>>>>

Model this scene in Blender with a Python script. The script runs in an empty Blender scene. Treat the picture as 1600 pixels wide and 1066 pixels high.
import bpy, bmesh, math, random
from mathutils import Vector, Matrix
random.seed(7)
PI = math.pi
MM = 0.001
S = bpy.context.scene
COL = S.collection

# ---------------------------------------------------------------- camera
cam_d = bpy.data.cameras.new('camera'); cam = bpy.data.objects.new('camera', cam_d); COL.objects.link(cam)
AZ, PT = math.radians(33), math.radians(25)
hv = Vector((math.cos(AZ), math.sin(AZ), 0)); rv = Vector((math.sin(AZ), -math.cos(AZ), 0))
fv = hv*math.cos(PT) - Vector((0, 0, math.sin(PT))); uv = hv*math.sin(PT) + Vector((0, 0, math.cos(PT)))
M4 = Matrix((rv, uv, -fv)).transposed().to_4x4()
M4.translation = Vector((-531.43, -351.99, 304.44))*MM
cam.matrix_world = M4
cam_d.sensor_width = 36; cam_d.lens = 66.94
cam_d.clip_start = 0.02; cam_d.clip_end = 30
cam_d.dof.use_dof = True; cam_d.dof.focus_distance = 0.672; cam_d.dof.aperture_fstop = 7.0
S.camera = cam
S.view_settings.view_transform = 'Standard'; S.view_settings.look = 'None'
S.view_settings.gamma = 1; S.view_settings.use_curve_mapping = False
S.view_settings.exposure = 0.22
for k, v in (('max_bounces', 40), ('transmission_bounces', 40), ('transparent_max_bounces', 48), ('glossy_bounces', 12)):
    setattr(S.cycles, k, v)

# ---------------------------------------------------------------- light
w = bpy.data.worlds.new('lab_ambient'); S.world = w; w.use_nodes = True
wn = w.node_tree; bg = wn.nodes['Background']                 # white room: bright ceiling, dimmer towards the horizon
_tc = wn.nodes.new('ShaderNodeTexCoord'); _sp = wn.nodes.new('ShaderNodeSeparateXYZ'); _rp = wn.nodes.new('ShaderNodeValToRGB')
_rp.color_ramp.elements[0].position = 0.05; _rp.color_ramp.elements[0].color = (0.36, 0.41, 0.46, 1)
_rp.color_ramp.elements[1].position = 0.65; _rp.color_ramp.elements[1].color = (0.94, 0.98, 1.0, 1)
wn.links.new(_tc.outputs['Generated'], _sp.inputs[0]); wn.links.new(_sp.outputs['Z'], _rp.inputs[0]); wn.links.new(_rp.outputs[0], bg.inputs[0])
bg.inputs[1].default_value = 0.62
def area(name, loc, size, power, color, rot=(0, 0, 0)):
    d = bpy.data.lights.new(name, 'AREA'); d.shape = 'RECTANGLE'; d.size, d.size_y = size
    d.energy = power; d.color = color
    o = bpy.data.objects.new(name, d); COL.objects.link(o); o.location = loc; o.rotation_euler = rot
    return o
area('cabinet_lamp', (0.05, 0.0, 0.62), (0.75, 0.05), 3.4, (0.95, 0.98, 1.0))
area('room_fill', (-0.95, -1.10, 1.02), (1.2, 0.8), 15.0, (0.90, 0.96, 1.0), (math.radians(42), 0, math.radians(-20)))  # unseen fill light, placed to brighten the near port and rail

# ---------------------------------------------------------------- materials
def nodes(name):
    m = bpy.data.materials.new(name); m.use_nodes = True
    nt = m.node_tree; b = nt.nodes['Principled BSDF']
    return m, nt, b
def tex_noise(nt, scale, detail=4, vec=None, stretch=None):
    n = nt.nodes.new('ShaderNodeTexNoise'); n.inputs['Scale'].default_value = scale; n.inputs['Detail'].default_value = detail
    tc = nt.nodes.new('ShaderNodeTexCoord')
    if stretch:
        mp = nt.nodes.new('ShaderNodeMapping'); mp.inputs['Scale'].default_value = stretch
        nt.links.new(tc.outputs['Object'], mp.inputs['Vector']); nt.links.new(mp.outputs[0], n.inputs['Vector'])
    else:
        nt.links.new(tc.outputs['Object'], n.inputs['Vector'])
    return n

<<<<

• WRITTEN PROBLEM
Print back all the lines verbatim.

• WORKED SOLUTION
Model this scene in Blender with a Python script. The script runs in an empty Blender scene. Treat the picture as 1600 pixels wide and 1066 pixels high.
import bpy, bmesh, math, random
from mathutils import Vector, Matrix
random.seed(7)
PI = math.pi
MM = 0.001
S = bpy.context.scene
COL = S.collection

# ---------------------------------------------------------------- camera
cam_d = bpy.data.cameras.new('camera'); cam = bpy.data.objects.new('camera', cam_d); COL.objects.link(cam)
AZ, PT = math.radians(33), math.radians(25)
hv = Vector((math.cos(AZ), math.sin(AZ), 0)); rv = Vector((math.sin(AZ), -math.cos(AZ), 0))
fv = hv*math.cos(PT) - Vector((0, 0, math.sin(PT))); uv = hv*math.sin(PT) + Vector((0, 0, math.cos(PT)))
M4 = Matrix((rv, uv, -fv)).transposed().to_4x4()
M4.translation = Vector((-531.43, -351.99, 304.44))*MM
cam.matrix_world = M4
cam_d.sensor_width = 36; cam_d.lens = 66.94
cam_d.clip_start = 0.02; cam_d.clip_end = 30
cam_d.dof.use_dof = True; cam_d.dof.focus_distance = 0.672; cam_d.dof.aperture_fstop = 7.0
S.camera = cam
S.view_settings.view_transform = 'Standard'; S.view_settings.look = 'None'
S.view_settings.gamma = 1; S.view_settings.use_curve_mapping = False
S.view_settings.exposure = 0.22
for k, v in (('max_bounces', 40), ('transmission_bounces', 40), ('transparent_max_bounces', 48), ('glossy_bounces', 12)):
    setattr(S.cycles, k, v)

# ---------------------------------------------------------------- light
w = bpy.data.worlds.new('lab_ambient'); S.world = w; w.use_nodes = True
wn = w.node_tree; bg = wn.nodes['Background']                 # white room: bright ceiling, dimmer towards the horizon
_tc = wn.nodes.new('ShaderNodeTexCoord'); _sp = wn.nodes.new('ShaderNodeSeparateXYZ'); _rp = wn.nodes.new('ShaderNodeValToRGB')
_rp.color_ramp.elements[0].position = 0.05; _rp.color_ramp.elements[0].color = (0.36, 0.41, 0.46, 1)
_rp.color_ramp.elements[1].position = 0.65; _rp.color_ramp.elements[1].color = (0.94, 0.98, 1.0, 1)
wn.links.new(_tc.outputs['Generated'], _sp.inputs[0]); wn.links.new(_sp.outputs['Z'], _rp.inputs[0]); wn.links.new(_rp.outputs[0], bg.inputs[0])
bg.inputs[1].default_value = 0.62
def area(name, loc, size, power, color, rot=(0, 0, 0)):
    d = bpy.data.lights.new(name, 'AREA'); d.shape = 'RECTANGLE'; d.size, d.size_y = size
    d.energy = power; d.color = color
    o = bpy.data.objects.new(name, d); COL.objects.link(o); o.location = loc; o.rotation_euler = rot
    return o
area('cabinet_lamp', (0.05, 0.0, 0.62), (0.75, 0.05), 3.4, (0.95, 0.98, 1.0))
area('room_fill', (-0.95, -1.10, 1.02), (1.2, 0.8), 15.0, (0.90, 0.96, 1.0), (math.radians(42), 0, math.radians(-20)))  # unseen fill light, placed to brighten the near port and rail

# ---------------------------------------------------------------- materials
def nodes(name):
    m = bpy.data.materials.new(name); m.use_nodes = True
    nt = m.node_tree; b = nt.nodes['Principled BSDF']
    return m, nt, b
def tex_noise(nt, scale, detail=4, vec=None, stretch=None):
    n = nt.nodes.new('ShaderNodeTexNoise'); n.inputs['Scale'].default_value = scale; n.inputs['Detail'].default_value = detail
    tc = nt.nodes.new('ShaderNodeTexCoord')
    if stretch:
        mp = nt.nodes.new('ShaderNodeMapping'); mp.inputs['Scale'].default_value = stretch
        nt.links.new(tc.outputs['Object'], mp.inputs['Vector']); nt.links.new(mp.outputs[0], n.inputs['Vector'])
    else:
        nt.links.new(tc.outputs['Object'], n.inputs['Vector'])
    return n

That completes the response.